KEY INSIGHTS

  • The Right to Repair movement provides information and parts for DIY electronics repair. 
  • Over 20 states have active Rights to repair bills in 2021.
  • In 2022, Apple and Microsoft will conduct studies and expand self-repair resources.

As technology consumption continues to grow, so does the need for maintenance. The rise of the right-to-repair movement has peaked as products become more challenging to repair. Black communities could gain greater access to electronics from Big tech companies’ do-it-yourself (DIY) programs. 


“The right to repair will help Black users as they don't have that much access to expensive electronics like phones, laptops, or others,” Sarah Kiran, Chief Editor of Good Cloud Storage, a company monitoring over 20 cloud storage, told The Plug. “It will help them prevent irrelevant expenditure on batteries, screens, or other electronic materials.”


According to a Wirecutter report, the Right-To-Repair act allows consumers the choice to repair their products themselves or have a technician fix them. Those Warranty-void stickers on the side of the products was a temporary solution under the Magnuson Moss Warranty Act, which directs the Federal Trade Commission to establish disclosure standards for written warranties.


The right-to-repair movement provides information and parts for DIY electronics repair. The Repair Association, a right-to-repair advocacy group, has several policy objectives including some that can be corrected with new laws and others that require a shift in buyer expectations. Access to information and parts are the main focus of legislative proposals. 


Legislation like the Digital Millennium Copyright Act allows a device to run custom software, thus extending battery life or functionality if the manufacturer abandons that device. Some exemptions are possible but those modifications may not be possible. 

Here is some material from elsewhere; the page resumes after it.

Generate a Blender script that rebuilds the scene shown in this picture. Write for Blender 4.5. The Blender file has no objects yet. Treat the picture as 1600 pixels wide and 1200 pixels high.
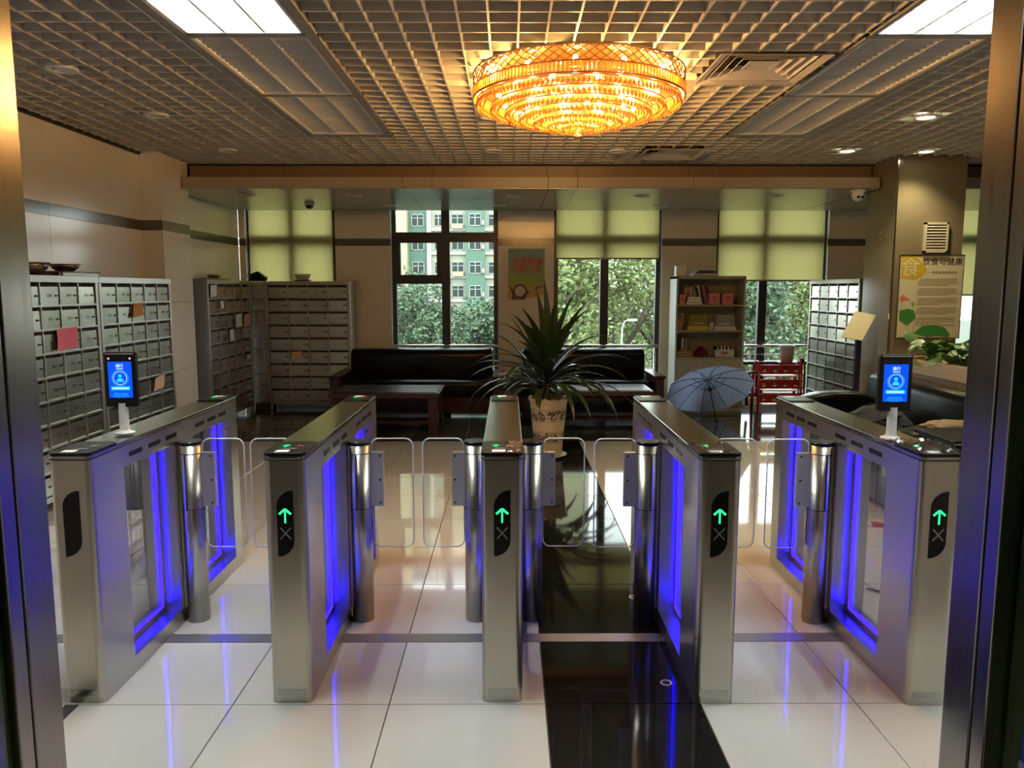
import bpy, math, random
from mathutils import Vector, Matrix
random.seed(7)
PI = math.pi
S = bpy.context.scene
COL = S.collection

# ------------------------------------------------------------------ camera, world, lights, exposure
cam_d = bpy.data.cameras.new('camera'); cam = bpy.data.objects.new('camera', cam_d); COL.objects.link(cam)
cam_d.sensor_fit = 'HORIZONTAL'; cam_d.sensor_width = 36.0; cam_d.lens = 36.0 * 1204 / 1600
cam_d.clip_start = 0.05; cam_d.clip_end = 500
cam.location = (0, 0, 1.582)
cam.rotation_euler = (PI / 2 - math.radians(7.01), 0, math.radians(-0.24))
S.camera = cam
S.view_settings.view_transform = 'Standard'; S.view_settings.look = 'None'
S.view_settings.gamma = 1.0; S.view_settings.use_curve_mapping = False
S.view_settings.exposure = 0.22
W = bpy.data.worlds.new('overcast_sky'); S.world = W; W.use_nodes = True
wn = W.node_tree; wn.nodes.clear()
wo = wn.nodes.new('ShaderNodeOutputWorld'); wb = wn.nodes.new('ShaderNodeBackground')
wb.inputs[0].default_value = (0.92, 0.98, 1.0, 1); wb.inputs[1].default_value = 6.0
wn.links.new(wb.outputs[0], wo.inputs[0])
TUBE_POWER = 135.0      # fluorescent tubes
BULB_POWER = 950.0     # chandelier bulbs
SPOT_POWER = 55.0      # downlights
LED_POWER = 12.0        # blue strips in the gates
S.cycles.use_denoising = True
S.cycles.max_bounces = 10; S.cycles.diffuse_bounces = 5; S.cycles.glossy_bounces = 5
S.cycles.transmission_bounces = 8; S.cycles.transparent_max_bounces = 24
S.cycles.sample_clamp_indirect = 6.0
S.cycles.caustics_reflective = False; S.cycles.caustics_refractive = False

# ------------------------------------------------------------------ materials
def mat(name, color, rough=0.5, metal=0.0, spec=0.5, noise=0.0, nscale=20.0, stretch=None, bump=0.0, emit=None, estr=0.0, coat=0.0, rvar=0.0, island=0.0, world=False, detail=5):
    m = bpy.data.materials.new(name); m.use_nodes = True
    nt = m.node_tree; b = nt.nodes['Principled BSDF']
    c4 = (*color, 1)
    b.inputs['Base Color'].default_value = c4
    b.inputs['Roughness'].default_value = rough; b.inputs['Metallic'].default_value = metal
    b.inputs['Specular IOR Level'].default_value = spec
    b.inputs['Coat Weight'].default_value = coat; b.inputs['Coat Roughness'].default_value = 0.05
    if emit:
        b.inputs['Emission Color'].default_value = (*emit, 1); b.inputs['Emission Strength'].default_value = estr
    if noise or bump or rvar:
        tc = nt.nodes.new('ShaderNodeTexCoord'); mp = nt.nodes.new('ShaderNodeMapping')
        if stretch: mp.inputs['Scale'].default_value = stretch
        nz = nt.nodes.new('ShaderNodeTexNoise'); nz.inputs['Scale'].default_value = nscale; nz.inputs['Detail'].default_value = detail
        if world:
            gp = nt.nodes.new('ShaderNodeNewGeometry'); nt.links.new(gp.outputs['Position'], mp.inputs[0])
        else: nt.links.new(tc.outputs['Object'], mp.inputs[0])
        nt.links.new(mp.outputs[0], nz.inputs['Vector'])
        if noise:
            mx = nt.nodes.new('ShaderNodeMix'); mx.data_type = 'RGBA'
            mx.inputs['A'].default_value = tuple(max(0, x * (1 - noise)) for x in color) + (1,)
            mx.inputs['B'].default_value = tuple(min(1, x * (1 + noise)) for x in color) + (1,)
            nt.links.new(nz.outputs['Fac'], mx.inputs['Factor']); nt.links.new(mx.outputs['Result'], b.inputs['Base Color'])
        if rvar:
            mr = nt.nodes.new('ShaderNodeMapRange'); mr.inputs['To Min'].default_value = max(0, rough - rvar); mr.inputs['To Max'].default_value = rough + rvar
            nt.links.new(nz.outputs['Fac'], mr.inputs['Value']); nt.links.new(mr.outputs[0], b.inputs['Roughness'])
        if bump:
            bp = nt.nodes.new('ShaderNodeBump'); bp.inputs['Strength'].default_value = bump; bp.inputs['Distance'].default_value = 0.002
            nt.links.new(nz.outputs['Fac'], bp.inputs['Height']); nt.links.new(bp.outputs[0], b.inputs['Normal'])
    if island:
        ge = nt.nodes.new('ShaderNodeNewGeometry'); hs = nt.nodes.new('ShaderNodeHueSaturation')
        r1 = nt.nodes.new('ShaderNodeMapRange'); r1.inputs['To Min'].default_value = 1 - island; r1.inputs['To Max'].default_value = 1 + island
        r2 = nt.nodes.new('ShaderNodeMapRange'); r2.inputs['To Min'].default_value = 0.5 - island * 0.05; r2.inputs['To Max'].default_value = 0.5 + island * 0.05
        nt.links.new(ge.outputs['Random Per Island'], r1.inputs['Value']); nt.links.new(ge.outputs['Random Per Island'], r2.inputs['Value'])
        hs.inputs['Color'].default_value = c4
        nt.links.new(r1.outputs[0], hs.inputs['Value']); nt.links.new(r2.outputs[0], hs.inputs['Hue'])
        nt.links.new(hs.outputs[0], b.inputs['Base Color'])
    return m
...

Most states in the midwest have an active right-to-repair law, but southern states like Georgia and Alabama only recently introduced the bill, according to Repair.org. Over 20 states have active Rights to repair bills as of 2021. Whether the bill will be passed into law remains up for debate at the state legislature level. However, Repair.org makes it simple to contact an individual state and voice concerns on the right to repair with legislators. 


Some big tech companies are implementing programs for consumers to fix everyday electronic devices.


Tesla has its Do-it-yourself guides for the Model 3, S and X for basic procedures and maintenance. Some procedures include connecting to wifi or starting the car using a Tesla mobile app. The company also released its parts catalogs for the Model 3 during the DIY releases. Some technicians like Rich Beniot take repairing to another level by fixing worn-out Telsa vehicles. 


“A fundamental consumer right is fixing whatever you rightfully own,” Beniot said in a Motherboard interview. “There’s a lot of grey area when it comes to owning these cars because, in order for the major functions in the car to work, they have to talk to Tesla.”


Benoit’s car maintenance pursuits are protected under Michigan’s right to repair act. However, specific guidelines like using the tools car dealerships use, make it more difficult for consumers of electronic or developing vehicles to have work done. 


Apple’s self-service repair program allows iPhone and Mac users to buy their parts, according to an Apple statement. The program has been years in the making and introduced while the right to repair legislation is being proposed. The program is set in phases starting with the iPhone 12 and 13 and moving to other Apple products. 


“By repairing devices rather than throwing them away, you’re not only minimizing the amount of waste that ends up in a landfill, but also you’re saving the finite materials that are used in the construction of smartphones.” Eoin Piggott, Business Development Associate of Wisetek, an information technology asset company, told The Plug.


This accessible extension goes back to the Independent Repair Provider program — which launched in the U.S. in 2019 and aimed to give independent repair shops access to the same resources as authorized service providers — has grown to more than 200 countries and now includes more than 2,800 providers.


Similar to Apple, Microsoft recently promised to look into the right to repair, according to a Verge report. Using an independent third-party study, the company will examine the impacts of making Microsoft product repairs easier. The study will be complete by late 2022 and the results will be used as a guide to expanding repair options. The report notes that Microsoft will release a summary but not the complete study to the public.


States and individuals are increasing awareness of consumer rights to fix their electronics. Black users and technicians can have more opportunities to use more high-end electronics if given the information and tools they need.